Power of Cause Marketing

It’s fascinating to see that brands advertising simple commodities have been able to positively influence the masses to think and act for the betterment of the society.


“My chin sort of protrudes a little bit, especially when I smile” she said, as she described herself to an artist, who was sketching her portrait. Once the sketch was complete, the artist asked another person to describe her features. The two sketches were starkly different from one another; it did not seem like the same woman at all. The first one was characterised by exaggerated features, which are conventionally known to be unattractive, reminiscent of a caricature. However, the second sketch depicted a more appealing version of the woman, in fact one closer to reality.

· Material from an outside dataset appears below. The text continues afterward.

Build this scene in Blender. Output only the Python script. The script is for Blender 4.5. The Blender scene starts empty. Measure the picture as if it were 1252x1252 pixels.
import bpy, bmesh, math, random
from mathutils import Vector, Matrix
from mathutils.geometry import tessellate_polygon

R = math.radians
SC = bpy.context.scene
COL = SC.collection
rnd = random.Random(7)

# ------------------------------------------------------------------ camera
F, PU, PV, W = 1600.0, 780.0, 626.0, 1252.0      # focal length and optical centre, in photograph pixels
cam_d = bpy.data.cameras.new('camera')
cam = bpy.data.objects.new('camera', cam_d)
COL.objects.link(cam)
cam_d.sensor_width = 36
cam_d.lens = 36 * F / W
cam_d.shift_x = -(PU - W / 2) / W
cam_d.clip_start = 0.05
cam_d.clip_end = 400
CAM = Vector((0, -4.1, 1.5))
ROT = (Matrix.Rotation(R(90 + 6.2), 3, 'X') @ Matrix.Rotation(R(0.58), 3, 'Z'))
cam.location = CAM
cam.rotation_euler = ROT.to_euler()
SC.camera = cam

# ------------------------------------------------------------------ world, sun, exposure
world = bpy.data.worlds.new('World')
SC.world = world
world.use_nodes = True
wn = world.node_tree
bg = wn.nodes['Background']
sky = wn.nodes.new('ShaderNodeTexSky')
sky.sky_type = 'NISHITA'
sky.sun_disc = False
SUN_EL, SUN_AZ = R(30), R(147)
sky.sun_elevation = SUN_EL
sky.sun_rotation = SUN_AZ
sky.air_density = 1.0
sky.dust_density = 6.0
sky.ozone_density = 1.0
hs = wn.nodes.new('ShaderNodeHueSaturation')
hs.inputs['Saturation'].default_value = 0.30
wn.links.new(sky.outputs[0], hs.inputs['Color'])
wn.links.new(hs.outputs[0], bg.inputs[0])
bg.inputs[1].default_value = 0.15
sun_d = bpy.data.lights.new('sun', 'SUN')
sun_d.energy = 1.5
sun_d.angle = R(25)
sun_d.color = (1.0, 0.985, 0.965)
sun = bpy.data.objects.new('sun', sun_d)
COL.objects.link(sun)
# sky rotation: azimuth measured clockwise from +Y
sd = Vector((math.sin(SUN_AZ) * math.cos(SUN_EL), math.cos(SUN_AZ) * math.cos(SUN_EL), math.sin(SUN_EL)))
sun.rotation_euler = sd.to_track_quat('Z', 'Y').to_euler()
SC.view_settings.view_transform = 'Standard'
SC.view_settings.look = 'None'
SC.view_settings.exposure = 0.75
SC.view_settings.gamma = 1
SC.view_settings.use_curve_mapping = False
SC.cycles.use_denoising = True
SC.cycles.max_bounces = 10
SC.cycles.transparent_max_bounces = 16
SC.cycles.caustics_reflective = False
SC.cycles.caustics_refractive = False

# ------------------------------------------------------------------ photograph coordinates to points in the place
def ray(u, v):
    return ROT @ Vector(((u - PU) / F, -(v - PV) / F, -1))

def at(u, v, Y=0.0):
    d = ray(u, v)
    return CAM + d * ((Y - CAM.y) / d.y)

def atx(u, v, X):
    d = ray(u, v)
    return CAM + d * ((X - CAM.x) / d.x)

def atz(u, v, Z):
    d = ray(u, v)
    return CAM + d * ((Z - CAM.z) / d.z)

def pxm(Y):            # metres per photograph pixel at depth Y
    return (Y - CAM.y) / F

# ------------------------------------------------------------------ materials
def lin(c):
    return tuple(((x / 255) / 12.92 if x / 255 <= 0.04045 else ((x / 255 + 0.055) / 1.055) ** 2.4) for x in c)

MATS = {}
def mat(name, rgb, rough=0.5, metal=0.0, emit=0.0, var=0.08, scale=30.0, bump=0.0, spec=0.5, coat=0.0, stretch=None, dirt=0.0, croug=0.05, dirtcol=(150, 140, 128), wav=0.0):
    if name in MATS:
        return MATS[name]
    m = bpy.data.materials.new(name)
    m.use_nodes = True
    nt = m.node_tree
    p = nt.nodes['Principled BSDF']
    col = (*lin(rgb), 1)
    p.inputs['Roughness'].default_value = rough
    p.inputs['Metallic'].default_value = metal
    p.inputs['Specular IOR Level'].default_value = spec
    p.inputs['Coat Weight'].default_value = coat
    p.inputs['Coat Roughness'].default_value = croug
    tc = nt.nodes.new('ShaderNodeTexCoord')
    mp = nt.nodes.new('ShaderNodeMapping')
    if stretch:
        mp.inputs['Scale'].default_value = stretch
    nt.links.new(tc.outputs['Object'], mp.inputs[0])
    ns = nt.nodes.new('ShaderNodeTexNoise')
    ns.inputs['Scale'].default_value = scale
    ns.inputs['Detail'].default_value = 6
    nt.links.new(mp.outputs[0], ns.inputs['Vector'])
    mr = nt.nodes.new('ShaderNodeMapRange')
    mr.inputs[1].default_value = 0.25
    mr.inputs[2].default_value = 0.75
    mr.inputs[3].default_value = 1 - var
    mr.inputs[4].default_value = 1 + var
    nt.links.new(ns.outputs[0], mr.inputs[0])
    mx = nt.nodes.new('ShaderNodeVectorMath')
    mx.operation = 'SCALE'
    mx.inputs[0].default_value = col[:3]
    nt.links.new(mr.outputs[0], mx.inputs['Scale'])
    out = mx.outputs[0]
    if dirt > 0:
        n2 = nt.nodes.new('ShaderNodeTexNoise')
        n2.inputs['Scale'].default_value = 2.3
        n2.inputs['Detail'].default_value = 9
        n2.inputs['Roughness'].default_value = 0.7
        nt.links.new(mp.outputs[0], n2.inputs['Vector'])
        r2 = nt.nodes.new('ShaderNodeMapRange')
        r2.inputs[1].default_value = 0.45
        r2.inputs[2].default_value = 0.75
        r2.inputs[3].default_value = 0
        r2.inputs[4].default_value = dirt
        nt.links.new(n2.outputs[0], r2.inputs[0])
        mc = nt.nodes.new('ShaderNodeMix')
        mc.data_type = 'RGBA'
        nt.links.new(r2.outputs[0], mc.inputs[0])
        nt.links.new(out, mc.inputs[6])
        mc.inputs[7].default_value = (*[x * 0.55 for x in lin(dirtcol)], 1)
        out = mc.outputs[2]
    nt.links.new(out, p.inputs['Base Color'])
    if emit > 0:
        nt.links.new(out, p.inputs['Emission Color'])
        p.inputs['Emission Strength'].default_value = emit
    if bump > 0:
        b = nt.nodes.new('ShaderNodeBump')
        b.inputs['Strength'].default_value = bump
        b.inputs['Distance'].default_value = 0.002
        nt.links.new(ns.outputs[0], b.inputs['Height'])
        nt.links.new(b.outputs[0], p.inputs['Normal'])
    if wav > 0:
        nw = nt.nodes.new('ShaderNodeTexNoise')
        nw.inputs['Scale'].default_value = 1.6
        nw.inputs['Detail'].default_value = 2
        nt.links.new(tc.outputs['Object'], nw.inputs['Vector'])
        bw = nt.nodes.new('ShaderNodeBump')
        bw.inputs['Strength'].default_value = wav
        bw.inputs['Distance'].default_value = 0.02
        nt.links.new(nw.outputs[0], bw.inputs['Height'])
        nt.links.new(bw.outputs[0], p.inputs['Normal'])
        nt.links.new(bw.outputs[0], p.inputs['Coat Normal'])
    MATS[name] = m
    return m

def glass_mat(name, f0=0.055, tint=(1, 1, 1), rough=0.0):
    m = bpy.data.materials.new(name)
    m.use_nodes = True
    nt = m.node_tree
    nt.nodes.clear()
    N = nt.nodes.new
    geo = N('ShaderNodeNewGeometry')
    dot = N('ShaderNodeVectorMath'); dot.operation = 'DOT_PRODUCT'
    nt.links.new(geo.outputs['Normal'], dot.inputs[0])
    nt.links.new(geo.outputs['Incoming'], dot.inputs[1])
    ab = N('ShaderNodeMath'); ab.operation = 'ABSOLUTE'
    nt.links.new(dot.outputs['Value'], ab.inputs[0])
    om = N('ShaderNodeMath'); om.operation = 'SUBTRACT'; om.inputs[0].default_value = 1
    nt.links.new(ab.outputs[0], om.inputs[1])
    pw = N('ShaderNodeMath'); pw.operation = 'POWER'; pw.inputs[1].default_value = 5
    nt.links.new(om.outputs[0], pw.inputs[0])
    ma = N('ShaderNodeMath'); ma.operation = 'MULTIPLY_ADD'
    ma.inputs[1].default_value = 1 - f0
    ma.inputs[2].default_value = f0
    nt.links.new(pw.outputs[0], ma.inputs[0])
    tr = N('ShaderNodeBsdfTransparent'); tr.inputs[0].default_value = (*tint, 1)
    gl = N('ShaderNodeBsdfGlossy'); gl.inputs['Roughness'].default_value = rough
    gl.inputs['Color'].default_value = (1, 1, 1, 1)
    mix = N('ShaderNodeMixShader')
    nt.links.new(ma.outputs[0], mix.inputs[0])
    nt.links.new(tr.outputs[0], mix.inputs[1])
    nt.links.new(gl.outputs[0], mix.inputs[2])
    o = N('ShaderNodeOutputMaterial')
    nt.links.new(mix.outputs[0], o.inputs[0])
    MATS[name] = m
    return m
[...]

This popular marketing campaign that explored the gap between how others perceive us and the way we perceive ourselves, does not need much of an introduction – the Real Beauty campaign run by Dove has aimed to transform the hegemonic and possibly socially constructed definition of ‘beauty’ in order to enable millions of women to view themselves in a more positive light, hence building their self esteem. This socially responsible and widely influential campaign has been my strongest source of inspiration to enter into the field of cause marketing.

It is interesting to see how a brand advertising the simple commodity of soap, a commodity that merely cleanses your body, has intelligently capitalised to challenge the cultural constraints of society and brought about an intellectual transformation for the masses. This, in essence, is the power of an effective cause marketing campaign.